=== Task requirements ===
Reproduce the listing exactly and skip over any pictures.

=== Recorded information ===
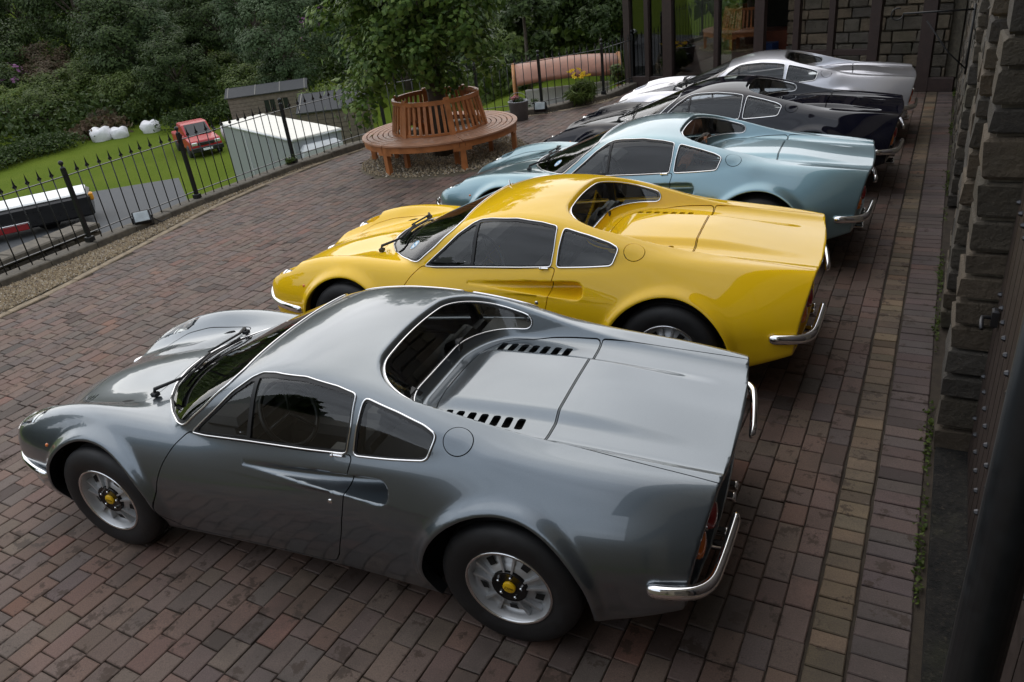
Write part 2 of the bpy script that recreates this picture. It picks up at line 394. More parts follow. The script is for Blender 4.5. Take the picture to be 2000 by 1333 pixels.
def sdpoly(U, P):
    """signed distance (inside negative) of points U (n,2) to polygon P"""
    d = np.full(len(U), 1e9); ins = np.zeros(len(U), bool); m = len(P)
    for i in range(m):
        a, b = P[i], P[(i+1) % m]; ab = b-a; l2 = ab@ab
        if l2 < 1e-12: continue
        w = U-a; t = np.clip(w@ab/l2, 0, 1); q = w-t[:, None]*ab; d = np.minimum(d, (q*q).sum(1))
        c = ((a[1] > U[:, 1]) != (b[1] > U[:, 1])) & (U[:, 0] < (b[0]-a[0])*(U[:, 1]-a[1])/((b[1]-a[1]) or 1e-12)+a[0]); ins ^= c
    return np.where(ins, -1, 1)*np.sqrt(d)
def field(M, mask, cols, P):
    s = np.ones(len(M[0])); i = np.where(mask)[0]
    lo, hi = P.min(0)-.05, P.max(0)+.05; u = M[0][i][:, cols]
    k = ((u > lo) & (u < hi)).all(1); i = i[k]; s[i] = sdpoly(u[k], P); return s
# ================================================================== ground, paving, building
WU = Vector((.10690, .99427, 0)); WN = Vector((-.99427, .10690, 0)); W0 = Vector((3.981, 0, 0))   # wall line: along, towards the yard, origin
def wp(u, d, z=0): p = W0+WU*u+WN*d; return Vector((p.x, p.y, z))
WANG = math.atan2(WU.y, WU.x)
EDGE = np.array([(-4.42, -3.0), (-4.36, 1.57), (-4.40, 2.55), (-4.60, 4.18), (-4.70, 5.4), (-4.62, 6.6), (-4.35, 7.9), (-3.75, 9.3), (-2.75, 10.15), (-1.75, 10.72), (-.75, 11.75), (-.45, 13.6)])   # outer edge of the paving
def edge_x(y):
    return np.interp(y, EDGE[:, 1], EDGE[:, 0])
BENCH = Vector((-2.25, 7.72, 0))
b = NB('paver'); at = b.n('Attribute'); at.attribute_name = 'tint'
st = b.wnoise(1.1, 6, .65); st2 = b.wnoise(7, 5, .7); gr = b.wnoise(160, 3, .6)
c = b.mix(b.rng(gr, .3, .7, .0, 1), b.mix(.5, at.outputs[0], (.03, .022, .02)), at.outputs[0])
c = b.mix(b.rng(st2, .565, .61, 0, .75), c, (.042, .024, .015)); c = b.mix(b.rng(st, .48, .60, 0, .50), c, (.035, .025, .019)); c = b.mix(b.rng(b.wnoise(2.6, 6, .7), .63, .70, 0, .3), c, (.050, .048, .024)); c = b.mix(b.rng(b.wnoise(23, 4, .7), .66, .72, 0, .35), c, (.24, .20, .17))
b.set(Base_Color=c, Roughness=b.rng(st, .35, .7, .85, .62)).bump(gr, .35, .004)
b = NB('paving_joint'); f = b.wnoise(9, 6, .7); b.set(Base_Color=b.ramp(f, [(.35, (.030, .022, .016)), (.62, (.055, .042, .029)), (.75, (.042, .050, .020))]), Roughness=.95).bump(b.wnoise(220, 3), .5, .006)
def tint(o, cols):
    ca = o.data.color_attributes.new('tint', 'FLOAT_COLOR', 'POINT'); a = np.ones((len(o.data.vertices), 4), np.float32); a[:, :3] = cols; ca.data.foreach_set('color', a.ravel())
def paver_geo(L, W, ch=.0048, h=.05):
    """rounded-arris block about its centre, top at z=0"""
    l, w_ = L/2, W/2; V = []
    for z, e in ((0, ch), (-ch*.8, 0), (-h, 0)): V += [(sx*(l-e), sy*(w_-e), z) for sx, sy in ((-1, -1), (1, -1), (1, 1), (-1, 1))]
    Fs = [(0, 1, 2, 3)]+[(4*k+4+i, 4*k+4+(i+1) % 4, 4*k+(i+1) % 4, 4*k+i) for k in range(2) for i in range(4)]
    return np.array(V), Fs
PALETTE = np.array([(.172, .115, .091), (.181, .117, .091), (.162, .114, .092), (.166, .120, .099), (.186, .117, .089), (.145, .109, .095), (.176, .124, .095), (.181, .110, .084)])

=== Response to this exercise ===
Write part 2 of the bpy script that recreates this picture. It picks up at line 394. More parts follow. The script is for Blender 4.5. Take the picture to be 2000 by 1333 pixels.
def sdpoly(U, P):
    """signed distance (inside negative) of points U (n,2) to polygon P"""
    d = np.full(len(U), 1e9); ins = np.zeros(len(U), bool); m = len(P)
    for i in range(m):
        a, b = P[i], P[(i+1) % m]; ab = b-a; l2 = ab@ab
        if l2 < 1e-12: continue
        w = U-a; t = np.clip(w@ab/l2, 0, 1); q = w-t[:, None]*ab; d = np.minimum(d, (q*q).sum(1))
        c = ((a[1] > U[:, 1]) != (b[1] > U[:, 1])) & (U[:, 0] < (b[0]-a[0])*(U[:, 1]-a[1])/((b[1]-a[1]) or 1e-12)+a[0]); ins ^= c
    return np.where(ins, -1, 1)*np.sqrt(d)
def field(M, mask, cols, P):
    s = np.ones(len(M[0])); i = np.where(mask)[0]
    lo, hi = P.min(0)-.05, P.max(0)+.05; u = M[0][i][:, cols]
    k = ((u > lo) & (u < hi)).all(1); i = i[k]; s[i] = sdpoly(u[k], P); return s
# ================================================================== ground, paving, building
WU = Vector((.10690, .99427, 0)); WN = Vector((-.99427, .10690, 0)); W0 = Vector((3.981, 0, 0))   # wall line: along, towards the yard, origin
def wp(u, d, z=0): p = W0+WU*u+WN*d; return Vector((p.x, p.y, z))
WANG = math.atan2(WU.y, WU.x)
EDGE = np.array([(-4.42, -3.0), (-4.36, 1.57), (-4.40, 2.55), (-4.60, 4.18), (-4.70, 5.4), (-4.62, 6.6), (-4.35, 7.9), (-3.75, 9.3), (-2.75, 10.15), (-1.75, 10.72), (-.75, 11.75), (-.45, 13.6)])   # outer edge of the paving
def edge_x(y):
    return np.interp(y, EDGE[:, 1], EDGE[:, 0])
BENCH = Vector((-2.25, 7.72, 0))
b = NB('paver'); at = b.n('Attribute'); at.attribute_name = 'tint'
st = b.wnoise(1.1, 6, .65); st2 = b.wnoise(7, 5, .7); gr = b.wnoise(160, 3, .6)
c = b.mix(b.rng(gr, .3, .7, .0, 1), b.mix(.5, at.outputs[0], (.03, .022, .02)), at.outputs[0])
c = b.mix(b.rng(st2, .565, .61, 0, .75), c, (.042, .024, .015)); c = b.mix(b.rng(st, .48, .60, 0, .50), c, (.035, .025, .019)); c = b.mix(b.rng(b.wnoise(2.6, 6, .7), .63, .70, 0, .3), c, (.050, .048, .024)); c = b.mix(b.rng(b.wnoise(23, 4, .7), .66, .72, 0, .35), c, (.24, .20, .17))
b.set(Base_Color=c, Roughness=b.rng(st, .35, .7, .85, .62)).bump(gr, .35, .004)
b = NB('paving_joint'); f = b.wnoise(9, 6, .7); b.set(Base_Color=b.ramp(f, [(.35, (.030, .022, .016)), (.62, (.055, .042, .029)), (.75, (.042, .050, .020))]), Roughness=.95).bump(b.wnoise(220, 3), .5, .006)
def tint(o, cols):
    ca = o.data.color_attributes.new('tint', 'FLOAT_COLOR', 'POINT'); a = np.ones((len(o.data.vertices), 4), np.float32); a[:, :3] = cols; ca.data.foreach_set('color', a.ravel())
def paver_geo(L, W, ch=.0048, h=.05):
    """rounded-arris block about its centre, top at z=0"""
    l, w_ = L/2, W/2; V = []
    for z, e in ((0, ch), (-ch*.8, 0), (-h, 0)): V += [(sx*(l-e), sy*(w_-e), z) for sx, sy in ((-1, -1), (1, -1), (1, 1), (-1, 1))]
    Fs = [(0, 1, 2, 3)]+[(4*k+4+i, 4*k+4+(i+1) % 4, 4*k+(i+1) % 4, 4*k+i) for k in range(2) for i in range(4)]
    return np.array(V), Fs
PALETTE = np.array([(.172, .115, .091), (.181, .117, .091), (.162, .114, .092), (.166, .120, .099), (.186, .117, .089), (.145, .109, .095), (.176, .124, .095), (.181, .110, .084)])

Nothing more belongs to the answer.